A gente, porém, não pode pensar muito nestas coisas. Tem que pensar em alegrias, sugestionar-se, sugestionar os outros. Vamos dar festas, vamos aguardar o Ano Novo com esperanças e risadas e beijos congratulatórios. Desejar uns aos outros saúde, riqueza e venturas. Fazer de conta que não se sabe; sim como se a gente nem desconfiasse. Tudo que nos espera para 1952: dentro do corpo o que vai sangrar, doer, inflamar, envelhecer. As cólicas de fígado, as dores de cabeça, as azias, os reumatismos, as gripes com febre, quem sabe o tifo, o atropelamento. Tudo escondido, esperando. Sem falar nos que vão ficar tuberculosos, nas mulheres que vão fazer cesariana. Os que vão perder o emprego, os que se verão doidos com as dívidas, os que hão de esperar nas filas ― que seremos quase todos. E os que, não morrendo, hão de ver a morte lhes entrando de casa adentro, carregando o filho, pai, amor, amizade. As missas de sétimo dia, as cartas de rompimento, os bilhetes de despedida. E até guerra, quem sabe? Desgostos, desgostos de toda espécie. Qual de nós passa um dia, dois dias, sem um desgosto? Quanto mais um ano.

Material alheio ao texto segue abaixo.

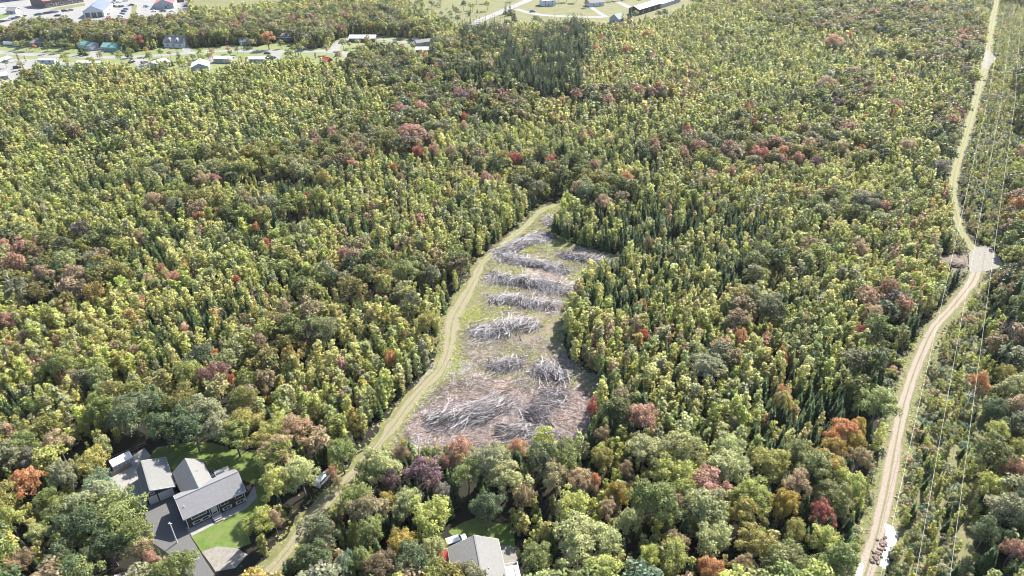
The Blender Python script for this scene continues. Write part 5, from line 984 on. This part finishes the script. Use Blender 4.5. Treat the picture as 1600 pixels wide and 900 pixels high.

Claro que também sucedem alegrias. Um filho nasce perfeito, um livro aparece bem, um amor começa, um dinheiro cai do céu, faz-se uma viagem à Europa. Mas são alegrias misturadas, como o pão que comemos. O menino novo sempre adoece, ou sofre de insônias, ou não tem apetite, ou é de mau gênio. O livro suscita crítica e invejosos, além dos que sinceramente não gostam. O amante pode ser ciumento, ou pobre, ou volúvel, ou casado com outra. E o dinheiro é como o diabo, não anda sozinho, tem sempre rabo e chifres. Até a viagem ― vá lá e depois diga. Enquanto as tristezas, muitas delas chegam a ser quimicamente puras, sem um risco sequer de alegria, totais, cristalinas ― só tristeza mesmo, desgosto em quintessência, droga de vida, sem nada, nada de nada, para aliviar.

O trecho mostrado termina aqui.